Objective — For each line in the data below that holds "this", return a copy.
□ □ □
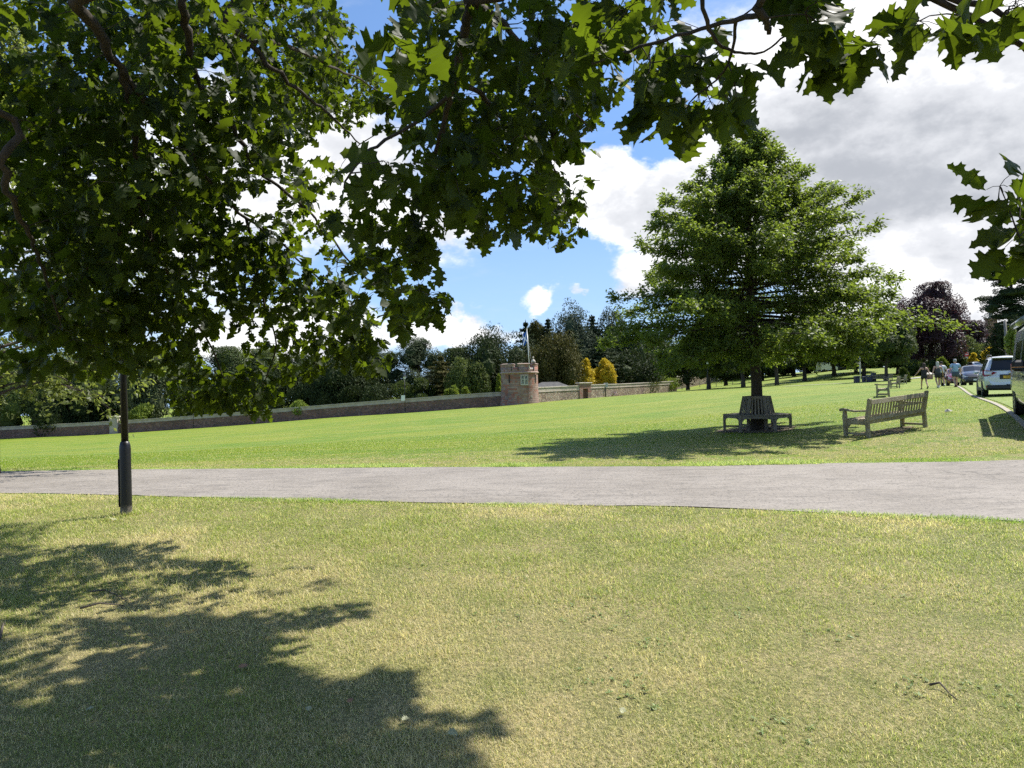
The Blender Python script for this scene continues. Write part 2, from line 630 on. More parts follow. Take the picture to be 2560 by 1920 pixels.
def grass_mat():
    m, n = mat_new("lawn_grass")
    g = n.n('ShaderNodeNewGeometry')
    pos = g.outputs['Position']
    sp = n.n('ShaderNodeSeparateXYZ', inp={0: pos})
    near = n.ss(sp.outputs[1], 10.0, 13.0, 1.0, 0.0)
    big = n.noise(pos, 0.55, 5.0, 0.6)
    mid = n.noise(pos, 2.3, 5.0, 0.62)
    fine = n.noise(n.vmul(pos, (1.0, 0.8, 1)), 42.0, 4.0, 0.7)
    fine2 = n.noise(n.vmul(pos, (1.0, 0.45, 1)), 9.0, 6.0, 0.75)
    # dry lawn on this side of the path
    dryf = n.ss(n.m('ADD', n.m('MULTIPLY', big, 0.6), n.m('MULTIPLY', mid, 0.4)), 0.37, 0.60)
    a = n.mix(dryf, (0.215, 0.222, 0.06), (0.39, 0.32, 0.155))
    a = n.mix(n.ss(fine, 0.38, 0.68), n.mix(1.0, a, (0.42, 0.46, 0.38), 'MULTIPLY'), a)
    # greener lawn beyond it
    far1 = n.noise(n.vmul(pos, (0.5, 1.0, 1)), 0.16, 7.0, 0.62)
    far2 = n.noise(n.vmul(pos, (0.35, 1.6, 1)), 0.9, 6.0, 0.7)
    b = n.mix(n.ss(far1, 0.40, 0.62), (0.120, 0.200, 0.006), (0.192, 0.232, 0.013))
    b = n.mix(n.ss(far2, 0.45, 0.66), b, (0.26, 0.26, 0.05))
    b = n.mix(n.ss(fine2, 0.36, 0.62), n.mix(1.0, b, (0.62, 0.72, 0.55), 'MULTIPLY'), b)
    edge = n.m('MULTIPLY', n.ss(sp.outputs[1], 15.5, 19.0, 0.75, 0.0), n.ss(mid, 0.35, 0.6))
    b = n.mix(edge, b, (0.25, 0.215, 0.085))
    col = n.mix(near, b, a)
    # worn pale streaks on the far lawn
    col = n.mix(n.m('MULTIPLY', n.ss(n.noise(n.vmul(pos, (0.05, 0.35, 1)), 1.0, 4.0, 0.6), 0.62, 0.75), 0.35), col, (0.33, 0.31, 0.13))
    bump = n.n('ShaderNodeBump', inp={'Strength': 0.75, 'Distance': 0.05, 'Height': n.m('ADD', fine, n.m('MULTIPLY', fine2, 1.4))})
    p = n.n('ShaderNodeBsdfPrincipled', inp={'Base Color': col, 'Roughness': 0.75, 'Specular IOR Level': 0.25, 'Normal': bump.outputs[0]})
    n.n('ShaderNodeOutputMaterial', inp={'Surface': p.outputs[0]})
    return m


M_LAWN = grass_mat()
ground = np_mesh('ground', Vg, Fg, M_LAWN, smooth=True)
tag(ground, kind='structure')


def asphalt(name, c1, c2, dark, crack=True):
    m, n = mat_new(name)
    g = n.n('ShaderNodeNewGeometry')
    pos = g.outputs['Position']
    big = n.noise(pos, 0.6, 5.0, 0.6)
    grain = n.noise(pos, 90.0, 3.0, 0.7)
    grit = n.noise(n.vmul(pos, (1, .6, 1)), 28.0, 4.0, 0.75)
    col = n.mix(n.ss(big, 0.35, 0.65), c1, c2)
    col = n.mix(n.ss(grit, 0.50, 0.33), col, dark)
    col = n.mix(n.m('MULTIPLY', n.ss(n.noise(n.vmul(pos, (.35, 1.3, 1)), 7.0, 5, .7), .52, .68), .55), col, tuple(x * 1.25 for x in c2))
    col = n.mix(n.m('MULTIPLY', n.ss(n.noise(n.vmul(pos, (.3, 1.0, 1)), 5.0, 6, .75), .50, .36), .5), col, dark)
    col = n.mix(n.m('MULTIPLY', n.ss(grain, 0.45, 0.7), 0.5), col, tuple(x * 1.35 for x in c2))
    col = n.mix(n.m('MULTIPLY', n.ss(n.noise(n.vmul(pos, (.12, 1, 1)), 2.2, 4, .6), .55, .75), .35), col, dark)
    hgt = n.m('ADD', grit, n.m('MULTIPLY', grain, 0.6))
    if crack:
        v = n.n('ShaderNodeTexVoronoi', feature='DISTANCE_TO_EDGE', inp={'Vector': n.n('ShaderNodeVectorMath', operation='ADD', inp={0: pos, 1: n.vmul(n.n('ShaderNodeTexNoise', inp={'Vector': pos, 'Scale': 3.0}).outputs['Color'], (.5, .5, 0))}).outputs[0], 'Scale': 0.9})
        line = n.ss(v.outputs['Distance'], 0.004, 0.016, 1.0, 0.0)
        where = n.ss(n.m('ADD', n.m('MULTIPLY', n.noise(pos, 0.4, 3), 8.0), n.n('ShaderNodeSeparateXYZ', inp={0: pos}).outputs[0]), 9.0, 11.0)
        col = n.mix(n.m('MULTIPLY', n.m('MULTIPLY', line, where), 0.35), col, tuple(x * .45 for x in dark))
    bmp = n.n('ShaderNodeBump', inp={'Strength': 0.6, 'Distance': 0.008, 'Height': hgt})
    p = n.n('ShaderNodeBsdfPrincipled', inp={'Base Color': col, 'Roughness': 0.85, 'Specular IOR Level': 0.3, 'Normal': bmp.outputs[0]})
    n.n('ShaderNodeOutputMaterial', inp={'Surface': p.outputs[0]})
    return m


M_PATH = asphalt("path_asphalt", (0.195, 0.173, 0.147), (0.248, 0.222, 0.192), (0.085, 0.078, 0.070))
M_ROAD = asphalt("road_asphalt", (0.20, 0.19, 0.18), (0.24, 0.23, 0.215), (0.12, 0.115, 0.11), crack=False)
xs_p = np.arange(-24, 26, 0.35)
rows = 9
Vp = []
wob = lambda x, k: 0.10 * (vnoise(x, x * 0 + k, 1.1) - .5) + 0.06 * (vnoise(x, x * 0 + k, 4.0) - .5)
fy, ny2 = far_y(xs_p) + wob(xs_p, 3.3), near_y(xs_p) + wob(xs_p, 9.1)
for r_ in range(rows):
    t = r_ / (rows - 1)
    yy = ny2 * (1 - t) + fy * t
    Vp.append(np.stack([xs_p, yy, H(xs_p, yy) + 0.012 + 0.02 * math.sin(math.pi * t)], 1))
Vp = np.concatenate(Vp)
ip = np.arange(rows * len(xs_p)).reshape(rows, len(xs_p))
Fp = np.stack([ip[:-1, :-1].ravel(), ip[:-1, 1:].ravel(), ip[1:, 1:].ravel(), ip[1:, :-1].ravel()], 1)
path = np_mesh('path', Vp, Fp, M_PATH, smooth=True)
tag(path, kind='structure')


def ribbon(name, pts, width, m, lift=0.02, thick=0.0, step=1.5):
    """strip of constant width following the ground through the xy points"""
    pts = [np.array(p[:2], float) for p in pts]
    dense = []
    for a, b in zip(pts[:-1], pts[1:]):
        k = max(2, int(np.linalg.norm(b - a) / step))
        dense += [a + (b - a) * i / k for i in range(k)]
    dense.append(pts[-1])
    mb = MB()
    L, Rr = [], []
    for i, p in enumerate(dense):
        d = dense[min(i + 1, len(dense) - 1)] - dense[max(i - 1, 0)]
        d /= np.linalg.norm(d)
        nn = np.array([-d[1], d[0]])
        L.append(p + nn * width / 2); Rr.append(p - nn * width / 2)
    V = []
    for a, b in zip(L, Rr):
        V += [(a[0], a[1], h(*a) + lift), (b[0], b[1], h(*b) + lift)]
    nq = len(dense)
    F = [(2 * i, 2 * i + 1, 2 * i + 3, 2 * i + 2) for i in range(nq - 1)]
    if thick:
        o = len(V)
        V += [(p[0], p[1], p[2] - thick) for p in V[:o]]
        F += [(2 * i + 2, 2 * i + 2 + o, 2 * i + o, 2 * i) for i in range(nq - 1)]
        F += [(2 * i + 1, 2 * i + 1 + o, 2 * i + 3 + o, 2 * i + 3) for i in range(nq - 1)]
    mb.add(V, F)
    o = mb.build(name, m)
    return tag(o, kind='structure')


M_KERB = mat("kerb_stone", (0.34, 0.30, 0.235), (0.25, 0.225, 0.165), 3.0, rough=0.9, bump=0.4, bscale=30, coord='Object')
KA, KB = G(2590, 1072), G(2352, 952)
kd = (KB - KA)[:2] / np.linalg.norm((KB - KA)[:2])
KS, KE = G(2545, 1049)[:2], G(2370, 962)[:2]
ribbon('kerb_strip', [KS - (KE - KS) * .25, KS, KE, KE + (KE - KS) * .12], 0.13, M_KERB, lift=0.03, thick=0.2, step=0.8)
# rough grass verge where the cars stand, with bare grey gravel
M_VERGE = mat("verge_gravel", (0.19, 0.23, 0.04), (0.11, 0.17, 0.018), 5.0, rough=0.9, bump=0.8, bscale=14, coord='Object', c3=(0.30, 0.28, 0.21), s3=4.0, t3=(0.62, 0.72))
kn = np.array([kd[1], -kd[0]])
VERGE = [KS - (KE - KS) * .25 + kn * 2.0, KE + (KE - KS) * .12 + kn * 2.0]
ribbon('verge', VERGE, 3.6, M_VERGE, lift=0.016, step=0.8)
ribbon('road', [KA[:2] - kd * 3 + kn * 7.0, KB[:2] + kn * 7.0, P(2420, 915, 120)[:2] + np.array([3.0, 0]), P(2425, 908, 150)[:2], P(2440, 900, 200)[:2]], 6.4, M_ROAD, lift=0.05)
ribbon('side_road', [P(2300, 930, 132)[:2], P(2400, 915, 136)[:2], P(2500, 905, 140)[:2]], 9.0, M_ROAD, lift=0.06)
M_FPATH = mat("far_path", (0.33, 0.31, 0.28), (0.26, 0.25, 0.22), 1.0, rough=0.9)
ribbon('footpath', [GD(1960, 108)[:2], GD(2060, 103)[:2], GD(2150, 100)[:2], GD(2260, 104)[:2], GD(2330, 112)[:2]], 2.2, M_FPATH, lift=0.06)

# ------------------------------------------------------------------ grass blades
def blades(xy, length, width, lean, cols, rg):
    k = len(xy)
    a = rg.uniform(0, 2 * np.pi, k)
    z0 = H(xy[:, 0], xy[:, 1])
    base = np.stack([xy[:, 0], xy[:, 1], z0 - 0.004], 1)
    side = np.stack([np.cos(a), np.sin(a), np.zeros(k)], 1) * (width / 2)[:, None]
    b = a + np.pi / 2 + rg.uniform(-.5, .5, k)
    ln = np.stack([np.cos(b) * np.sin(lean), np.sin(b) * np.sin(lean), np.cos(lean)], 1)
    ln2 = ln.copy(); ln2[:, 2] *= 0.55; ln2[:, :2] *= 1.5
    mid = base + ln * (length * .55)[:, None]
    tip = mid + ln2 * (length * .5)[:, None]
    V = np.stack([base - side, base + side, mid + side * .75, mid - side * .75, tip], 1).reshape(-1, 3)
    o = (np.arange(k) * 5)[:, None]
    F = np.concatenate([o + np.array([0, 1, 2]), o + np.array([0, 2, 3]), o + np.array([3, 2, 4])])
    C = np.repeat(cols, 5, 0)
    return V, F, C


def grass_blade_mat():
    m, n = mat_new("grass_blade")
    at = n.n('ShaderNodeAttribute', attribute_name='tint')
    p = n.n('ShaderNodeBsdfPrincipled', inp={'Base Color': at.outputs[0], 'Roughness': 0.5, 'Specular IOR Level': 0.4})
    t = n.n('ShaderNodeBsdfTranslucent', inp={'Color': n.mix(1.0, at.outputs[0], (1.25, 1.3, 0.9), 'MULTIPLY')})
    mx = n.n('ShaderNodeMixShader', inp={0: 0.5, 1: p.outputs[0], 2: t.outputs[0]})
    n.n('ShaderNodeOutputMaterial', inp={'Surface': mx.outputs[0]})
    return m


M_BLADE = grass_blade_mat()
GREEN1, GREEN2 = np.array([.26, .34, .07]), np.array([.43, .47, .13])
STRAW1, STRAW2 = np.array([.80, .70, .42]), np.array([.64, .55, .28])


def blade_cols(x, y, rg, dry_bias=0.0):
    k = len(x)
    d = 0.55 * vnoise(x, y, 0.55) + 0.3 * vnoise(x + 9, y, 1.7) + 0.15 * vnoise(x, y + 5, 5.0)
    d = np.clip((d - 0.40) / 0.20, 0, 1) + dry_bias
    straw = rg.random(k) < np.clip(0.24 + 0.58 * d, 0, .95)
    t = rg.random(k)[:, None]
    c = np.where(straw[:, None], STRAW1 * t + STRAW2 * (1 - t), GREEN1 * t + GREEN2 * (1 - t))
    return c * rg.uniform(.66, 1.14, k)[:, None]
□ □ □
Task output —
The Blender Python script for this scene continues. Write part 2, from line 630 on. More parts follow. Take the picture to be 2560 by 1920 pixels.
    # dry lawn on this side of the path